Most of the country's geography is mountainous with 7541m high Gangkhar Puensum peak on the north side, Tibetan border. The Himalayan 'highland' is further divided into three major geographic regions, these are- high Himalayan region of the north; the hills and valleys of the center Bhutan or inner Himalayan; and plains and the low hills of the south or Sub-Himalayan foot-hills.

As in other Himalayan countries, giant high peaks have shielded Bhutan and bordered it from other neighboring countries. Many of the mountains are remained to explore. Mostly, northern and western borders of the country hold high peaks. The higher peaks create border with Tibet, while lower peaks extend towards the Indian border.
Bhutan's major towns lie in inner Himalaya, southern part of the high peaks. Such places are covered with forested hillsides leaving broad valleys for dwelling and market places. This part of Bhutan has several deep and narrow rivers flowing from the source of Himalayan region and demarcated several valleys. Most of the habituated and well-planned cities and town are situated in inner Himalayan region. Capital Thimpu, Punakha, Wangdue Phodrang, Trongsa, Wamrong etc. are some of them.
The Himalayan range shapes large area of Bhutan's western border. Several highest peaks are situated here, including Jhomolhari and Jichu Drakye. Likewise, densely forested narrow high hills are extended from west to east Great valleys like Thimpu, Paro, Haa, Samtse are formed by the ridge, which further creates different movements of water leaving the boundary for valleys. The surfaces of east-west parts of Bhutan are linked in the ridge by 3050m pass called Dochu la.

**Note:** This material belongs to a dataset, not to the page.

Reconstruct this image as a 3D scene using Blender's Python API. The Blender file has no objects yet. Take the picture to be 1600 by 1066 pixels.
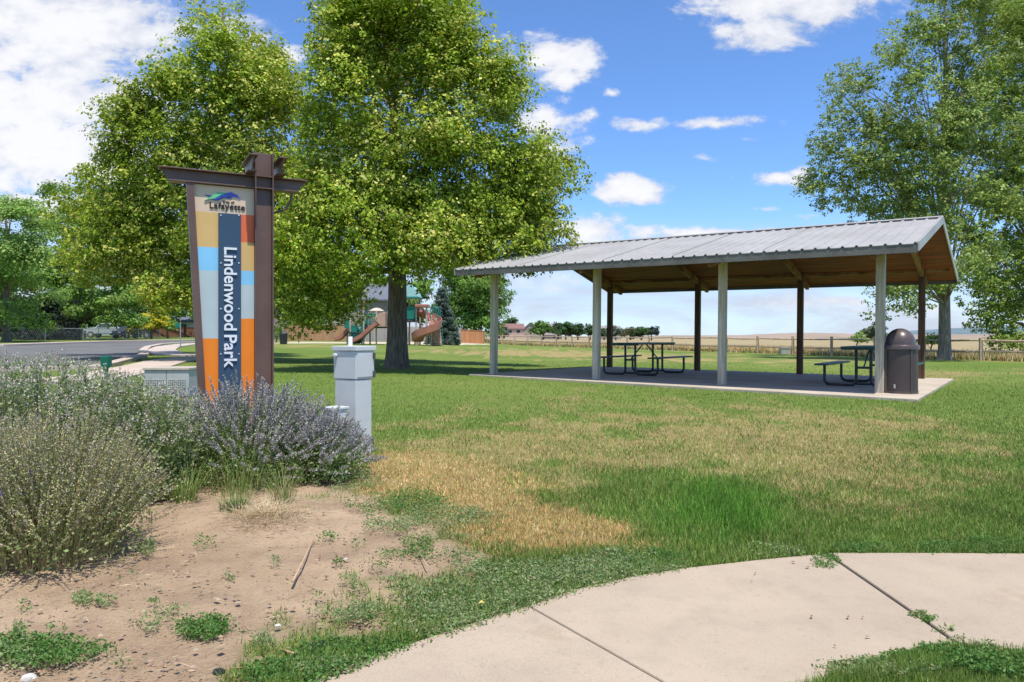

Similarly, the Black Mountains range of Himalaya situated in the east of the Puna Tsang Chhu watershed which creates the block between eastern and western parts of Bhutan. This part of the block is mitigated by 3500m pass- Pele la to cross the Black Mountains. Before the construction of the road, here, people used the small mule track for movements and transportation of goods.

Some hills of the south are so extended to the north that has created border to other valleys and districts. In the central Bhutan, a north-south range of hills has separated the Trongsa and Bumthang valleys. Here, Yotong La of 3425m is built to cross the ridge. Similarly, Bumthang and Lhuentse districts are separated by the Donga range of hills and Thrumshing La of 3780m is developed to pass the crossing points. Thrumshing La is the only option of road access across the Donga range.
Southern foothills rise swiftly from the plains in the south of the country. The plains are also known as Terai and are used for farming. Southern region, with low hills and plains, is either cultivated or forested.